La telefonía móvil supuso un filón de negocio basado en la creación solapada de una necesidad vital para la población, para luego explotar con habilidad el negocio de satisfacer la necesidad creada. Ahí actuaron en comandita todas las fuerzas institucionales, incluidas las puertas giratorias, para rentabilizar al máximo cada gota de sudor ciudadano exprimido con tarifas planas, SMS, Whatsapp, chats, selfies, tablets y carísimos IPhones de última generación.

Los comportamientos sociales se han ido adaptando sin remedio a los nuevos sistemas de comunicación. Los convencionalismos de urbanidad, los principios elementales de educación, el respeto por la convivencia han dejado espacio a un ensimismamiento compulsivo de cabeza gacha, dedos eléctricos sobre un teclado diminuto y sonrisa bobalicona colgada de lejanos columpios. Aislamiento, que no introspección, dentro de una burbuja virtual que separa al individuo del mundo exterior. Encapsulado en su obsesiva maquinita de contar cosas, ignora el paisaje que le rodea y el escenario que comparte con otras personas, allegadas o no.

Resulta patética la imagen de la familia completa, reunida alrededor de una mesa donde antaño el ritual de la comida era casi sagrado, donde hoy, cada uno de los miembros, padres, hijos, tíos, sobrinos y algún que otro abuelo, se enfrascan por separado en sus respectivos móviles, entre plato y plato, o interrumpiéndolos a mitad porque sonó el pip-pip. Un gesto equivalente, no hace demasiados años, se habría considerado falta de respeto grave, importante grosería y una falta absoluta de educación y cortesía.

Sin embargo, parece que se vaya asentando un protocolo tan desagradable como nocivo para las relaciones naturales entre las personas normales, que, sin percatarse, van dejando de serlo. No cabe duda de que la progresión galopante de esta adicción descontrolada terminará reventando por algún sitio, si no se le aplica algún tratamiento individual y/o colectivo, para evitar cuanto menos que siga "in crescendo" en perjuicio de una especie evolucionando hacia el absurdo. Lo malo es que si se regresa al anuncio tópico de "¡Un palo. Un palo!", lo más seguro será que el palo se use como alargador para estrafalarios selfies.

Hágase un experimento: inténtese interrumpir con una pregunta a la persona absorta en una intensa sesión de chat.
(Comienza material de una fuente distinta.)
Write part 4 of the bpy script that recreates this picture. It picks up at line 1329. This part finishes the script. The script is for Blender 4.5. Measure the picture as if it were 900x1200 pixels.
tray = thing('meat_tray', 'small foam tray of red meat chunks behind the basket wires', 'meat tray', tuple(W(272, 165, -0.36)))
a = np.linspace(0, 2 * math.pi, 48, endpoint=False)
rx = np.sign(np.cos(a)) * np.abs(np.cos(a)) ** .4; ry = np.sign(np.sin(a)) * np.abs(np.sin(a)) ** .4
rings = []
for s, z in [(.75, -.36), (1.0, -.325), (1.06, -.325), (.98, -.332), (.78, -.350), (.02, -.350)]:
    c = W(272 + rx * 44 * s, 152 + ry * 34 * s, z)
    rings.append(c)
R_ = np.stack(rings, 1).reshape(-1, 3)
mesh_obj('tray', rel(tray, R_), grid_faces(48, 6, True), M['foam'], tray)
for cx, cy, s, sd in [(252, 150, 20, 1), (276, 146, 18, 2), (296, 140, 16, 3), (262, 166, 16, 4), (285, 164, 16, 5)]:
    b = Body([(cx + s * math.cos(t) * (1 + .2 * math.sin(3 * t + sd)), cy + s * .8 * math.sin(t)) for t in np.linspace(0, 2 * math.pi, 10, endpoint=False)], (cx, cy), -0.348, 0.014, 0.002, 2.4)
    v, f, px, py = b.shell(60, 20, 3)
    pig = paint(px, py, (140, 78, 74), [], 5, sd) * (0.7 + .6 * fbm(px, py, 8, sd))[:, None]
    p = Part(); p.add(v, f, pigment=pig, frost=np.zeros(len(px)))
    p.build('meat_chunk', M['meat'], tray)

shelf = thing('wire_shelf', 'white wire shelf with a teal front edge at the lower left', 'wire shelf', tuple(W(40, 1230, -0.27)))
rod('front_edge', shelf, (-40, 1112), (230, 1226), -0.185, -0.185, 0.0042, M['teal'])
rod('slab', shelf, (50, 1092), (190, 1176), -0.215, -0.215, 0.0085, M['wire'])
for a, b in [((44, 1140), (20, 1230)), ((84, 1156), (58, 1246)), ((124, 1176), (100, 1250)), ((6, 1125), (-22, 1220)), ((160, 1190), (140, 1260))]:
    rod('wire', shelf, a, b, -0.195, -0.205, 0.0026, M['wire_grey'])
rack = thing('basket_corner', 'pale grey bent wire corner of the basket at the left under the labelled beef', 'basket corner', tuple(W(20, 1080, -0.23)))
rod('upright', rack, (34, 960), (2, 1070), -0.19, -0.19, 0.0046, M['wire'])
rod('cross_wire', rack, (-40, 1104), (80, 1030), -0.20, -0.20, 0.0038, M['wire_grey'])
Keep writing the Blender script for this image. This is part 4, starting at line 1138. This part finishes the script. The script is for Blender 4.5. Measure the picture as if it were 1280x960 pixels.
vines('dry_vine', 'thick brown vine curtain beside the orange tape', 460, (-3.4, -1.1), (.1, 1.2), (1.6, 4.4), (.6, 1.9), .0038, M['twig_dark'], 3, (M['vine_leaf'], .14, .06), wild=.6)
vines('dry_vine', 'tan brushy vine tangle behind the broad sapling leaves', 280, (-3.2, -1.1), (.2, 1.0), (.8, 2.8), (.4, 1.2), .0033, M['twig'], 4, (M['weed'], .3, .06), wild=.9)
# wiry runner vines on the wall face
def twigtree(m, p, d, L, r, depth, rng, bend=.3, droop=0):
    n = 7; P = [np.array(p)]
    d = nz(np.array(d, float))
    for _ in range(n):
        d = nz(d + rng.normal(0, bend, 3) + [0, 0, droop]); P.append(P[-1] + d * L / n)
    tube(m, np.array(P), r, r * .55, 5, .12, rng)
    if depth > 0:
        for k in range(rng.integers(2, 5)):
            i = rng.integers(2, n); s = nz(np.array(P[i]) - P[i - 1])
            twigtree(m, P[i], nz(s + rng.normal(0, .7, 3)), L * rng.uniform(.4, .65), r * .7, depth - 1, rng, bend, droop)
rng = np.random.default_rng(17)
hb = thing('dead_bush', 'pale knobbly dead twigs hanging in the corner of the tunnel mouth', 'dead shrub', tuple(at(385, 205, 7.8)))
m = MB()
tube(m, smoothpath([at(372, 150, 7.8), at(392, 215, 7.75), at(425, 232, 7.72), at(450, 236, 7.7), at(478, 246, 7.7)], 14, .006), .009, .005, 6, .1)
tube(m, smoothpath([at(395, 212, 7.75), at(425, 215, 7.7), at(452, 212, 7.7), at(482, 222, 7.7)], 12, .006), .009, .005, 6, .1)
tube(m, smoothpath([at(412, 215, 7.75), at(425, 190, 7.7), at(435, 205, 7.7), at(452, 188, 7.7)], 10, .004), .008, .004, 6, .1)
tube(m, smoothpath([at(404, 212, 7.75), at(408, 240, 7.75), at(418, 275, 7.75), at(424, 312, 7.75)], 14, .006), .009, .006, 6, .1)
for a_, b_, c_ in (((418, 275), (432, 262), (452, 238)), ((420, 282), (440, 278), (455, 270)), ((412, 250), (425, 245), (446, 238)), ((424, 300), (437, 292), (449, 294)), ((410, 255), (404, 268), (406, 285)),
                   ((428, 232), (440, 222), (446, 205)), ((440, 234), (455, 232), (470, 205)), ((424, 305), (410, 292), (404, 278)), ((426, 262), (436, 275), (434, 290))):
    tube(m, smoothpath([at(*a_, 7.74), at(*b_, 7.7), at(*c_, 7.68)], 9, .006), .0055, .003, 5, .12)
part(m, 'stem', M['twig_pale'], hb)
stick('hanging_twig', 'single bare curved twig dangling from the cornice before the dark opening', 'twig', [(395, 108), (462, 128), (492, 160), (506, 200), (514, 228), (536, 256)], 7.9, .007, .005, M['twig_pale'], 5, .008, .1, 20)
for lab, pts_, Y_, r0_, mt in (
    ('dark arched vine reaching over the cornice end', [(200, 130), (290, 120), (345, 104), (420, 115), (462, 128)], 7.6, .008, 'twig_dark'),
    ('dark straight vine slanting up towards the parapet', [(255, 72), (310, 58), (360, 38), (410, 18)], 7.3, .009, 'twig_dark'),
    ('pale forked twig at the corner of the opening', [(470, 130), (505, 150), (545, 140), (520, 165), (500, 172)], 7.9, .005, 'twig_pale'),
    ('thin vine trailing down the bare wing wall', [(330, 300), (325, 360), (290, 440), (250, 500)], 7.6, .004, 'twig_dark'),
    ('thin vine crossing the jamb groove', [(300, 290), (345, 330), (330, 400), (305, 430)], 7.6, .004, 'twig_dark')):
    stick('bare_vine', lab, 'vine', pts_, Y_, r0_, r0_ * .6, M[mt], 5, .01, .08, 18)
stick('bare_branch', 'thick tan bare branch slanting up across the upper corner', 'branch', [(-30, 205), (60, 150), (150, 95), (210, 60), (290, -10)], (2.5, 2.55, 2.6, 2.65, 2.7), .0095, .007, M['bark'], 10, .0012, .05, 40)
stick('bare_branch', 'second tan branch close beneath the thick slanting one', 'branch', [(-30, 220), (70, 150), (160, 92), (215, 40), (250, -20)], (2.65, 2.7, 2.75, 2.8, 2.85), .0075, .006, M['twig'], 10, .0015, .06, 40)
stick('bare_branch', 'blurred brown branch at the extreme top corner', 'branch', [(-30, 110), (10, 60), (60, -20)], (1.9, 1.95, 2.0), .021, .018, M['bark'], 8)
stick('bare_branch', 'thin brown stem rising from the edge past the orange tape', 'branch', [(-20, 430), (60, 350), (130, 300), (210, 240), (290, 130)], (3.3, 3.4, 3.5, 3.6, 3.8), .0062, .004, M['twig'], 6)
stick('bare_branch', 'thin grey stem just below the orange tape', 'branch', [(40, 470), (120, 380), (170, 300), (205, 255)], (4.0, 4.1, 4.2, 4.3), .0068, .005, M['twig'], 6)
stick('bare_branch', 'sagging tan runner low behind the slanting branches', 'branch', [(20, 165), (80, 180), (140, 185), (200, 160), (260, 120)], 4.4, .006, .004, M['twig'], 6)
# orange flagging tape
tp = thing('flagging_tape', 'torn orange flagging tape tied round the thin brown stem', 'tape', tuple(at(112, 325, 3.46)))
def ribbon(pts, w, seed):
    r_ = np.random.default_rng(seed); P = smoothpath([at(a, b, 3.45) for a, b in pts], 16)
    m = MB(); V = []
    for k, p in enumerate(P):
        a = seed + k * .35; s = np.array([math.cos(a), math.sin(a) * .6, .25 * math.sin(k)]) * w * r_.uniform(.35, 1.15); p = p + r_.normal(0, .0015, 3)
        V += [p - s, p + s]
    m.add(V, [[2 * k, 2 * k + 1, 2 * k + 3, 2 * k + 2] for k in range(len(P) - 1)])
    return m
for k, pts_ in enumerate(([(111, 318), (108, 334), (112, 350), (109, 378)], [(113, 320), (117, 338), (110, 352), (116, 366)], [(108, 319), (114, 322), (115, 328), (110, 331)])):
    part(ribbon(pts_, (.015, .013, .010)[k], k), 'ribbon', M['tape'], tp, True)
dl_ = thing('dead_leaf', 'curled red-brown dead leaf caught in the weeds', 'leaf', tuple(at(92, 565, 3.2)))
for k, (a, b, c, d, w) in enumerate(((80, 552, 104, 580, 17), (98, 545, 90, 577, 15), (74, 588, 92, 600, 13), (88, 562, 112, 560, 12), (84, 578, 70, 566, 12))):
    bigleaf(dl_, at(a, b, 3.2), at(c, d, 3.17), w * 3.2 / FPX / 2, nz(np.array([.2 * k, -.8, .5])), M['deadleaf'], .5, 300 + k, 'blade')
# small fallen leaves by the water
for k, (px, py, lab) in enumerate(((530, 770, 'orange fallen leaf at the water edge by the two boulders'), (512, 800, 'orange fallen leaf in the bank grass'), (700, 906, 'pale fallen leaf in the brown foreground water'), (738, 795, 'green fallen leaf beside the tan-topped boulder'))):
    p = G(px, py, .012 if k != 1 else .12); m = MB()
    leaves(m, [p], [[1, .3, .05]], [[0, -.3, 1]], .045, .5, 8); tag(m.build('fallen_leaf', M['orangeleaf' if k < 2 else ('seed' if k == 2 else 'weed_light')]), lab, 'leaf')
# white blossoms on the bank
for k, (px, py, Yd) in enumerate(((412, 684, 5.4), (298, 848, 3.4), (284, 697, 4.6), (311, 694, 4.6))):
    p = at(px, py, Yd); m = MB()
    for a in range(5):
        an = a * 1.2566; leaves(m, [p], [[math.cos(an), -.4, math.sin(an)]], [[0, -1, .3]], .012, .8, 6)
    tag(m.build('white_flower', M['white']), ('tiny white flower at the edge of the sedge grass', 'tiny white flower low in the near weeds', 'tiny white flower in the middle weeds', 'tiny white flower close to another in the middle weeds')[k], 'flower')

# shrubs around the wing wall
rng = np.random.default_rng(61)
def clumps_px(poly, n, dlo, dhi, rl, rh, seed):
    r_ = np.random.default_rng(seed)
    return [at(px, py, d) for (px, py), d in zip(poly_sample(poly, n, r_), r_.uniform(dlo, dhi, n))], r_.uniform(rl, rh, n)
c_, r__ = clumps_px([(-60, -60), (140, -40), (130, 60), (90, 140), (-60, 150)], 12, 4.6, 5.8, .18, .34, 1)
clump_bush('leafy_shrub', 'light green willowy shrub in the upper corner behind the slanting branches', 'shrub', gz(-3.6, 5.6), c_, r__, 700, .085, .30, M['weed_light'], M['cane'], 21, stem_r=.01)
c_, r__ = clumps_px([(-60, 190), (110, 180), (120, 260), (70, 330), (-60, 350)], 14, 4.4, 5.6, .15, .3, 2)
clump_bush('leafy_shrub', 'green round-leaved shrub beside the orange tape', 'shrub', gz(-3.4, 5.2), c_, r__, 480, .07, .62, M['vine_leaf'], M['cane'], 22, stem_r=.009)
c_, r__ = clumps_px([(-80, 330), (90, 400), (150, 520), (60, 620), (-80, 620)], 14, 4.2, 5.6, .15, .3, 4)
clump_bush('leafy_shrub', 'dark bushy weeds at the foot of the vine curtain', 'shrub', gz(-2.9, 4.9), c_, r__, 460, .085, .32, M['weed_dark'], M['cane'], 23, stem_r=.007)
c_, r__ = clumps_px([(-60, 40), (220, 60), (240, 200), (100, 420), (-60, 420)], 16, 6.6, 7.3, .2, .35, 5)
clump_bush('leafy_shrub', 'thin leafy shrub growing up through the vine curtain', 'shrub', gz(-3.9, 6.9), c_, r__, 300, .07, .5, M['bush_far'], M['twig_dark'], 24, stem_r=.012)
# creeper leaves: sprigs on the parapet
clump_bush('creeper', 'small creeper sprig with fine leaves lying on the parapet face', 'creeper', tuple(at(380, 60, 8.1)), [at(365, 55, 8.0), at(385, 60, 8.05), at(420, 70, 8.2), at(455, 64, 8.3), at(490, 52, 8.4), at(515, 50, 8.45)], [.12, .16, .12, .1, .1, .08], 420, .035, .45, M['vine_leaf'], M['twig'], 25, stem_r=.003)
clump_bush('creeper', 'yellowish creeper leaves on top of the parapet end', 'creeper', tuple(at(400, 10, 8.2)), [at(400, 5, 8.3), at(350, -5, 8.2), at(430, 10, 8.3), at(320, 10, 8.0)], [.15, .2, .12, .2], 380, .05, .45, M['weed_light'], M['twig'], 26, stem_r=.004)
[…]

Si es varón, parecerá que te ignora y continuará como si nada hubiera oído. Pero no es así, sino que pasado un minuto o dos, completado el párrafo de su conversación, responderá la pregunta como si la acabase de recibir. En cambio, si es mujer, responderá en el acto sin dejar de teclear y, por supuesto, sin separar la vista de la pantallita. Quizá se confirme que ellas sí son capaces de hacer dos cosas al mismo tiempo.

Por cierto. Iba a salir de casa pero no puedo porque me he quedado sin batería... ¿Y si lo dejo cargando, me lanzo a la aventura..., y a ver qué pasa?